Despite the presence of Punjab Chief Minister Bhagwant Mann at the meeting with Union ministers, farmer leaders expressed disappointment at the lack of concrete action on their grievances. Dallewal lamented the ongoing use of force against protesters in Punjab and called for accountability from state authorities.
The rejection of the Centre’s offer by farmer leaders underscores the deep-rooted discontent among agricultural communities regarding MSP and related policies. The demand for a legal guarantee of MSP on all crops remains a central point of contention, reflecting the enduring resolve of farmers in their pursuit of economic security and fair treatment.
Meanwhile, the Samyukta Kisan Morcha, a coalition of farmer unions, reaffirmed their support for the ‘Dilli Chalo’ protest and rejected the Centre’s offer as an attempt to divert attention from their core demand for MSP based on the ‘C-2 plus 50 percent’ formula, as recommended in the Swaminathan Commission report.
What is the C2+50% formula?
The MSP established by the government for major crops is determined based on recommendations from the Commission for Agricultural Costs and Prices (CACP). The MSP calculation involves three formulas: A2, A2+FL, and C2. The A2 formula includes the costs incurred by farmers in cultivating a particular crop, including expenses for seeds, fertilizers, pesticides, labor wages, land rent, machinery, and fuel. A2+FL extends to cover all components of A2 as well as the value of the unpaid labor contributed by family members on the farm. The C2 formula comprises A2+FL in addition to costs associated with land ownership, rent, and interest payments on fixed capital.
The Swaminathan Commission recommended setting the Minimum Support Price (MSP) of crops based on the ‘C2+50% formula’. This formula involves not only covering the cost of production calculated under the C2 category but also providing an additional 50 percent on top of it, which is considered the profit margin for farming. This formula aims to address the economic challenges faced by farmers and encourage agricultural growth and sustainability.
Govt Proposes MSP Set at Minimum 50% Above Production Costs
The government’s proposal to ensure that the MSP is set at a minimum of 50 percent above the weighted average cost of production underscores the complexities of the ongoing talks between farmers and the Centre.

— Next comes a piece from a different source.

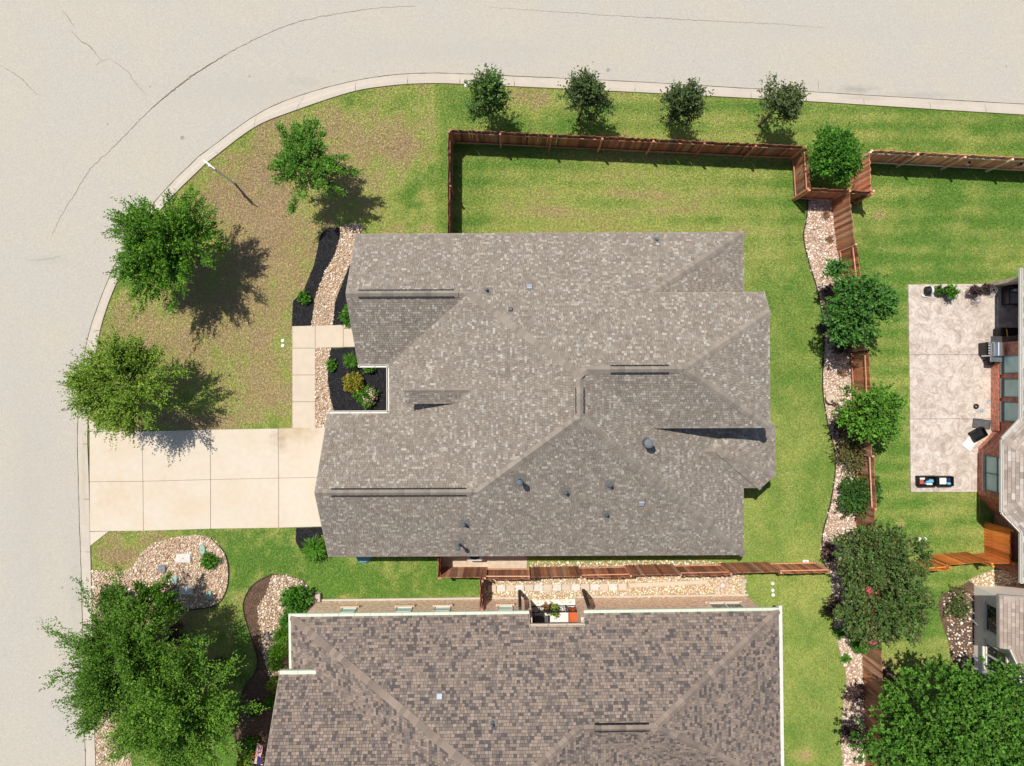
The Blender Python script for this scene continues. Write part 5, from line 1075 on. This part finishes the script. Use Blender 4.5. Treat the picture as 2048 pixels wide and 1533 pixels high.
# pots in the rock bed
def pot(label, px, py, r, h, m, plant=None, seed=1, soil='soil', name='plant_pot'):
    x, y = G(px, py, h); t = thing(name, label, 'pot', (x, y, 0)); zt = h
    mb = MB(); n_ = 22; mb.lathe([(r*.70, .02), (r*.95, zt*.85), (r*1.06, zt*.86), (r*1.06, zt), (r*.90, zt), (r*.86, zt*.80)], x, y, n_); mb.build('pot_body', M[m], t, smooth=False)
    mb = MB(); mb.lathe([(r*.85, zt*.74), (r*.85, zt*.86)], x, y, n_); mb.build('potting_soil', M[soil], t)
    if plant is not None:
        rg = np.random.default_rng(seed); me_, _ = crown_mesh('potted_plant', rg, (x, y, zt+r*.5), (r*1.0, r*1.0, r*.8), 10, 120, 7, .14, .08, .03, np.array(plant), cl=.5); link('potted_plant', me_, M['leaf'], t)
    return t
pot('large dark pot on the rocks below the uppermost bed tree', 1648, 654, .24, .42, 'darkpot', soil='darkpot'); pot('round pale clay pot with a rim, alone on the rocks', 1663, 797, .25, .36, 'clay', soil='tan')
# ---- patio things
def up(o, dz=.075): return o
PZ = .078
def ppot(label, px, py, r, h, m, plant, seed):
    t = pot(label, px, py, r, h, m, plant, seed); t.location.z = PZ; return t
ppot('dark round pot with bright green plant at the top of the patio', 1899, 583, .24, .42, 'darkpot', LIME, 301); ppot('grey-green pot with wilted plant right of the bright green one', 1943, 583, .2, .36, 'clay', BURG, 302)
x, y = G(1858, 582, .3); t = thing('tipped_planter', 'white and black planter lying tipped at the top left of the patio', 'planter', (x, y, PZ))
mb = MB(); mb.tube([(x-.17, y, .22), (x+.02, y+.01, .24)], [.19, .22], 18); mb.build('planter_body', M['black'], t); mb = MB(); mb.tube([(x+.02, y+.01, .24), (x+.13, y+.02, .24)], [.225, .20], 18); mb.build('planter_rim', M['white'], t)
mb = MB(); mb.obox((x-.25, y-.2, .05), (x+.16, y-.28, .05), .1, .05); mb.build('tray', M['white'], t, .01)
shrub('trailing_plant', 'green trailing plant spilling from the tipped white planter', 1877, 580, .38, .3, [(.05, .12, .02), (.07, .16, .03)], 303, PZ, n_=170, rr=.17, nclump=10)
shrub('wilted_plant', 'purplish wilted plant along the top edge of the patio', 1970, 578, .42, .4, BURG, 304, PZ, n_=170, rr=.17, nclump=10)
def wire_stand(label, px, py, r):
    x, y = G(px, py, .3); t = thing('wire_stand', label, 'plant stand', (x, y, PZ))
    for k, (rr_, z) in enumerate(((r, .42), (r*.6, .42), (r*.8, .12))):
        mb = MB(); mb.tube([(x+rr_*math.cos(a), y+rr_*math.sin(a), z) for a in np.linspace(0, 6.3, 18)], .011, 5); mb.build('hoop', M['utilgrey'], t)
    for k in range(4):
        a = k*1.57+.6; mb = MB(); mb.tube([(x+r*math.cos(a), y+r*math.sin(a), .42), (x+r*.8*math.cos(a), y+r*.8*math.sin(a), .01)], .011, 5); mb.build('leg', M['utilgrey'], t)
wire_stand('grey wire plant stand near the patio corner wall', 1982, 582, .17); wire_stand('grey wire plant stand on the patio below the wilted pot', 1951, 602, .15)
# cushioned patio sofa under the porch roof
x, y = G(2024, 592, .4); t = thing('patio_sofa', 'dark framed patio sofa with grey cushions under the porch roof', 'sofa', (x, y, PZ))
mb = MB(); mb.box(x-.28, y-.42, .06, x+1.3, y+.36, .34); mb.build('frame', M['blackgloss'], t, .02); mb = MB(); mb.box(x-.30, y+.30, .06, x+1.3, y+.42, .78); mb.build('backrest', M['blackgloss'], t, .02); mb = MB(); mb.box(x-.34, y-.42, .06, x-.285, y+.42, .6); mb.build('armrest', M['blackgloss'], t, .02)
for k in range(2):
    mb = MB(); mb.box(x-.2+k*.72, y-.38, .345, x+.46+k*.72, y+.15, .48); mb.build('seat_cushion', M['cushion'], t, .04); mb = MB(); mb.box(x-.2+k*.72, y+.16, .42, x+.46+k*.72, y+.295, .86); mb.build('back_cushion', M['cushion'], t, .04)
# gas grill
x, y = G(1992, 699, .9); t = thing('gas_grill', 'stainless steel gas grill against the red brick wall', 'grill', (x, y, PZ))
mb = MB(); mb.box(x-.20, y-.33, .05, x+.28, y+.33, .78); mb.build('cabinet', M['steel'], t, .02)
mb = MB(); mb.box(x-.27, y-.60, .80, x+.28, y-.345, .85); mb.build('side_shelf', M['steel'], t, .01); mb = MB(); mb.box(x-.27, y+.345, .80, x+.28, y+.62, .85); mb.build('side_shelf', M['steel'], t, .01)
mb = MB(); mb.box(x-.30, y-.33, .72, x-.205, y+.33, .87); mb.build('control_panel', M['steel'], t, .01)
hood = MB(); pr = [(-.18, .80), (-.16, .98), (-.06, 1.10), (.10, 1.13), (.25, 1.05), (.28, .80)]; hood.v = [(x+a, y+s_*.325, z) for s_ in (-1, 1) for a, z in pr]; hood.c = [(1, 1, 1)]*12; hood.f = [tuple(range(5, -1, -1)), tuple(range(6, 12))]+[(i, (i+1) % 6, 6+(i+1) % 6, 6+i) for i in range(6)]
hd = hood.build('hood', M['steel'], t, .012); mb = MB(); mb.tube([(x-.21, y-.25, 1.0), (x-.21, y+.25, 1.0)], .014, 6); mb.build('handle', M['galv'], hd)
for k in range(5):
    mb = MB(); mb.tube([(x-.30, y-.25+k*.125, .80), (x-.335, y-.25+k*.125, .80)], .025, 10); mb.build('knob', M['black'], t)
for sx in (-.17, .25):
    for sy in (-.3, .3): mb = MB(); mb.tube([(x+sx-.015, y+sy, .035), (x+sx+.015, y+sy, .035)], .035, 10); mb.build('wheel', M['black'], t)
x, y = G(1974, 698, .5); t = thing('black_cooler', 'black bin with a lid standing in front of the steel grill', 'bin', (x, y, PZ)); mb = MB(); mb.box(x-.15, y-.30, .0, x+.14, y+.30, .55); mb.build('bin_body', M['blackgloss'], t, .03); mb = MB(); mb.box(x-.17, y-.32, .552, x+.16, y+.32, .6); mb.build('lid', M['black'], t, .02)
ppot('black bucket below the steel grill', 1980, 724, .17, .4, 'darkpot', None, 305)
x, y = G(2012, 664, .6); t = thing('covered_cart', 'black covered cart with a yellow handle beside the grill', 'cart', (x, y, PZ)); mb = MB(); mb.box(x-.30, y-.18, .03, x+.55, y+.20, .62); mb.build('cover', M['black'], t, .05); mb = MB(); mb.obox((x-.02, y-.25, .66), (x-.10, y+.12, .70), .05, .03); mb.build('handle', M['yellow'], t, .01)
# toys and trays
def toy_ring(label, px, py, r, tr, m):
    x, y = G(px, py); t = MB(); t.tube([(x+r*math.cos(a), y+r*math.sin(a), PZ+tr) for a in np.linspace(0, 2*math.pi, 22)], tr, 8, False); tag(t.build('ring_toy', M[m], None, smooth=True), label, 'ring')
toy_ring('black rubber ring on the patio', 1949, 813, .085, .045, 'black'); toy_ring('small pale blue ring right of the black rubber ring', 1961, 821, .07, .018, 'bluecloth'); toy_ring('pale blue ring nearest the brick wall', 1974, 803, .06, .018, 'bluecloth'); toy_ring('tiny brown ring below the black rubber ring', 1946, 829, .045, .014, 'clay')
def tray(label, px, py, w_, d_, h, m, rz, name, cat, open_=True):
    x, y = G(px, py, h); t = thing(name, label, cat, (x, y, PZ)); c, s_ = math.cos(rz), math.sin(rz)
    Q = lambda a, b_: (x+a*c-b_*s_, y+a*s_+b_*c)
    mb = MB(); mb.prism([Q(-w_/2, -d_/2), Q(w_/2, -d_/2), Q(w_/2, d_/2), Q(-w_/2, d_/2)], 0, .03 if open_ else h); mb.build('base', M[m], t, .008)
    if open_:
        for a, b_ in (((-w_/2, -d_/2), (w_/2, -d_/2)), ((w_/2, -d_/2), (w_/2, d_/2)), ((w_/2, d_/2), (-w_/2, d_/2)), ((-w_/2, d_/2), (-w_/2, -d_/2))):
            mb = MB(); mb.obox((*Q(*a), h/2), (*Q(*b_), h/2), .035, h); mb.build('side', M[m], t, .006)
    return t, Q
tray('flat dark grey doormat tray on the patio by the brick wall', 1962, 848, .82, .42, .07, 'slate', -.12, 'boot_tray', 'tray'); tray('black open box lying across the grey tray and cardboard', 1958, 869, .66, .44, .3, 'black', .5, 'open_box', 'box'); tray('flat sheet of pale cardboard beside the brick bay', 1975, 879, .62, .4, .03, 'cardboard', -.45, 'cardboard_sheet', 'cardboard', False); tray('white board lying on the patio left of the brick bay', 1938, 887, .62, .5, .04, 'white', .9, 'white_board', 'board', False)
t, Q = tray('left open black bin filled with red, white and blue things', 1855, 963, .86, .46, .34, 'black', 0.02, 'storage_bin', 'bin')
for i, (a, b_, w_, d_, m) in enumerate(((-.25, -.05, .22, .2, 'redcloth'), (-.2, .12, .28, .12, 'white'), (.14, 0, .36, .16, 'bluecloth'), (.1, -.14, .3, .1, 'white'), (-.02, .1, .2, .14, 'black'))):
    x, y = Q(a, b_); mb = MB(); mb.box(x-w_/2, y-d_/2, .04, x+w_/2, y+d_/2, .22+.02*i); o = mb.build('packed_item', M[m], None, .03); o.location.z = PZ
    tag(o, ['red bundle', 'white folded cloth at the back', 'blue towel', 'white folded cloth at the front', 'black pouch'][i]+' in the left patio bin', 'bundle', 'things in the patio bins')
t, Q = tray('right open black bin filled with white and blue things', 1891, 963, .70, .44, .34, 'black', 0.02, 'storage_bin', 'bin')
for i, (a, b_, w_, d_, m) in enumerate(((-.1, 0, .36, .32, 'white'), (.2, .05, .16, .2, 'navy'), (.18, -.12, .18, .12, 'bluecloth'))):
    x, y = Q(a, b_); mb = MB(); mb.box(x-w_/2, y-d_/2, .04, x+w_/2, y+d_/2, .24+.02*i); o = mb.build('packed_item', M[m], None, .03); o.location.z = PZ
    tag(o, ['large white cloth', 'navy bundle', 'small blue bundle'][i]+' in the right patio bin', 'bundle', 'things in the patio bins')
# posts on the light red fence and a lamp cap
for px, py, lab in ((1934, 329, 'small white lamp with black cap on the light red fence'), (2038, 331, 'small dark lamp on the light red fence at the right edge')):
    x, y = G(px, py, 1.0); t = thing('fence_lamp', lab, 'lamp', (x, y, 0)); mb = MB(); mb.box(x-.07, y-.05, .95, x+.07, y+.07, 1.12); mb.build('lamp_body', M['white' if px < 2000 else 'utilgrey'], t, .015); mb = MB(); mb.box(x-.03, y-.01, 1.122, x+.07, y+.10, 1.17); mb.build('lamp_cap', M['black'], t, .01)
# thin stakes by the white house
for i, (px, py, h) in enumerate(((1921, 1178, .9), (1926, 1205, .8), (1929, 1225, .9))):
    x, y = G(px, py); mb = MB(); mb.tube([(x, y, 0), (x+.03, y-.3, h)], .012, 6); tag(mb.build('garden_stake', M['white'], None), 'thin white garden stake by the stucco house, %s of three' % ('uppermost', 'middle', 'lowest')[i], 'stake')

This divergence highlights the hurdles encountered in reaching a mutual agreement, suggesting that prolonged deliberations are inevitable.
Previous rounds of discussions conducted on February 8, 12, and 15 have not yielded a consensus, with disagreements primarily centered around the enactment of a legal assurance for MSP.

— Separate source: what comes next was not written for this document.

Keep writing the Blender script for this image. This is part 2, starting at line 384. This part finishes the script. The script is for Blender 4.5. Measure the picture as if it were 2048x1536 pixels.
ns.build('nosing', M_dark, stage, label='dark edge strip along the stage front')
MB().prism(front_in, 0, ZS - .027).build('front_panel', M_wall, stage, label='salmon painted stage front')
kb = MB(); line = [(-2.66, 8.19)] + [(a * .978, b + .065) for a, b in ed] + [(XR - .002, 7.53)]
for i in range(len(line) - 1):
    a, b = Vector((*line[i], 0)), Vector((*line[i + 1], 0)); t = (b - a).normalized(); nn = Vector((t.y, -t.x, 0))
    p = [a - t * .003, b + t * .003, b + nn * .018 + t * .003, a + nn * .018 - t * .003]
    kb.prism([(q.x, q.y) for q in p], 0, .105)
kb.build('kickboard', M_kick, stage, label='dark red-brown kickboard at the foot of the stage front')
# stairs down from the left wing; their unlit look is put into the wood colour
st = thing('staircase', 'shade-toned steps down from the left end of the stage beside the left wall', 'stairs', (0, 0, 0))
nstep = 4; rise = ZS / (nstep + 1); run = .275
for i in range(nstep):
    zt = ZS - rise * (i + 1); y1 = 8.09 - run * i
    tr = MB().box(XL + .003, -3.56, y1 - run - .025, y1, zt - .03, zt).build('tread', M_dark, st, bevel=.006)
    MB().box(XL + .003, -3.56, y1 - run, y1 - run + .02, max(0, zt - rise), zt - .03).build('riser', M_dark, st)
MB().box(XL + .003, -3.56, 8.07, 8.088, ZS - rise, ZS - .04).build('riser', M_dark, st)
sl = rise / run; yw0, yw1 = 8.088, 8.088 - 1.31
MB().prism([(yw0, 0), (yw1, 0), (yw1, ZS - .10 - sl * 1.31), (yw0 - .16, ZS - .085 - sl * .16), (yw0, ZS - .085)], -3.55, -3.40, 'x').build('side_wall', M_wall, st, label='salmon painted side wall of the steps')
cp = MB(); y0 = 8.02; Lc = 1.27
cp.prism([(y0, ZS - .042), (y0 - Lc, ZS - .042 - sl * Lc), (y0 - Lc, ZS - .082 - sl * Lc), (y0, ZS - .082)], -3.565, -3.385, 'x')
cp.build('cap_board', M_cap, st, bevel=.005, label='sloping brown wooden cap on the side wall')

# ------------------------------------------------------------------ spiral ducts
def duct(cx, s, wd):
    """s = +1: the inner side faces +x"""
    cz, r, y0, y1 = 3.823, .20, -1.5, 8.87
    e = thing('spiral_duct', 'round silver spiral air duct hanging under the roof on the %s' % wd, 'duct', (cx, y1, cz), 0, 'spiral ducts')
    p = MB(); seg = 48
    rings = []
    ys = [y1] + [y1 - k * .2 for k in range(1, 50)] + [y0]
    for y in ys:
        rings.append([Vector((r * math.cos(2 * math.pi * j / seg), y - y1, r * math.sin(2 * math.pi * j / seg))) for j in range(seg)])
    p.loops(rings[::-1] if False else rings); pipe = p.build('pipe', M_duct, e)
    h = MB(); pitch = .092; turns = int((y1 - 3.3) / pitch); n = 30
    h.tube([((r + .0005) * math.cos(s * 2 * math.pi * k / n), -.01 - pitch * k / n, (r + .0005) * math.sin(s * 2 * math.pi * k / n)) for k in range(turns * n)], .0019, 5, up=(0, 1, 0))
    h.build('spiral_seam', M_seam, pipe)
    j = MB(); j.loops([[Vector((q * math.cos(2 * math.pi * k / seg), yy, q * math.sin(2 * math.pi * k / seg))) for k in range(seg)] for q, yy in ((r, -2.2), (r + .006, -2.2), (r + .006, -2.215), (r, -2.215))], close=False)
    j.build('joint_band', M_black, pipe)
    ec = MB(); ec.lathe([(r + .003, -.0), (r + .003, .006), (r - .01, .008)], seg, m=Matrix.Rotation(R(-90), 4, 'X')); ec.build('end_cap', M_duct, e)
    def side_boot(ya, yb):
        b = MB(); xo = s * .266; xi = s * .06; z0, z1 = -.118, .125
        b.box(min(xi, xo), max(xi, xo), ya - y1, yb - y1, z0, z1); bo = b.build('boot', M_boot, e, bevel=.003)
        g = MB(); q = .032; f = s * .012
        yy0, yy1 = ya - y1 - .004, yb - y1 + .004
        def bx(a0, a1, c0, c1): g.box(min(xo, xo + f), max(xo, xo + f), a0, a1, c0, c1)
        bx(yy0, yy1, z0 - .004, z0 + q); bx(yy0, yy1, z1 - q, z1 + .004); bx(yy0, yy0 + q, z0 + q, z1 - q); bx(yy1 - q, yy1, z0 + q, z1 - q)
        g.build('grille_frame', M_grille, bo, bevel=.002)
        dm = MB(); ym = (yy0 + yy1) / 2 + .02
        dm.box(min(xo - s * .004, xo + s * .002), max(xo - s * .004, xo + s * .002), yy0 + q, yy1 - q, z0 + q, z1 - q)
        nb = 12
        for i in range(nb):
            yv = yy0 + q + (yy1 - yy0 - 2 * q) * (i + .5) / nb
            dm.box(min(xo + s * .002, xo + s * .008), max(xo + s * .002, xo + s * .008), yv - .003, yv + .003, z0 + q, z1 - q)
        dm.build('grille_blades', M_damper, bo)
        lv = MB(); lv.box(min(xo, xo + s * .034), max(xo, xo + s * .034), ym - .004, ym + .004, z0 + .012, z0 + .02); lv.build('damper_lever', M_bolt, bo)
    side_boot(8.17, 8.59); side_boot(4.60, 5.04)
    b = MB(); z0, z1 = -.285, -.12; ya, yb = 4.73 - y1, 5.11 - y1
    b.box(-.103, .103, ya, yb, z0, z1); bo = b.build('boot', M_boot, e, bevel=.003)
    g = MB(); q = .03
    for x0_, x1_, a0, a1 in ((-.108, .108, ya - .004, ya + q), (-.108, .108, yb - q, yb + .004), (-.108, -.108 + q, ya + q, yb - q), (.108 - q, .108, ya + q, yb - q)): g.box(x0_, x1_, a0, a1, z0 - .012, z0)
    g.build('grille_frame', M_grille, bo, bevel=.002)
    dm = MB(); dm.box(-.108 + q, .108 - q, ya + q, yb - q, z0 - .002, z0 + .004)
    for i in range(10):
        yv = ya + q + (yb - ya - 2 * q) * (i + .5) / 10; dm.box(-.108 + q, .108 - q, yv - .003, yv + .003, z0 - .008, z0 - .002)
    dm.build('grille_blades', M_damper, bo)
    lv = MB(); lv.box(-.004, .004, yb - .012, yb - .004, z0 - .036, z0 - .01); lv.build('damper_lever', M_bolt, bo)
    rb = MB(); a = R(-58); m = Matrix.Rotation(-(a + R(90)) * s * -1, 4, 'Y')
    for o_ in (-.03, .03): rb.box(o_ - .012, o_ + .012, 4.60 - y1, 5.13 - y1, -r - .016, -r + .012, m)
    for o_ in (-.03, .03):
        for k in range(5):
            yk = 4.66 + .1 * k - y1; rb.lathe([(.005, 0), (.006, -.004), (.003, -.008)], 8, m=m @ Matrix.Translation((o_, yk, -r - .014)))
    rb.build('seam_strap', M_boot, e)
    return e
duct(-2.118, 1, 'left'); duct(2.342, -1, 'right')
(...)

Govt Cites Financial Constraints
Protesting farmers at the Shambhu and Khanauri borders continue to camp after security forces halted their ‘Delhi Chalo’ march aimed at pressuring the Centre to address various demands, including a legal guarantee of MSP for all crops and the implementation of recommendations put forth by the Swaminathan Commission. Additionally, protesters are calling for pensions for farmers and farm laborers, farm loan waivers, no increase in electricity rates, withdrawal of police cases against farmers, relief for victims of the Lakhimpur Kheri violence of 2021, and the reinstatement of the Land Acquisition Act, 2013.
The farmers are advocating for the Centre to enact legislation to establish MSP for all crops. However, the government argues that extending MSP to all crops would place a substantial financial strain on the national exchequer.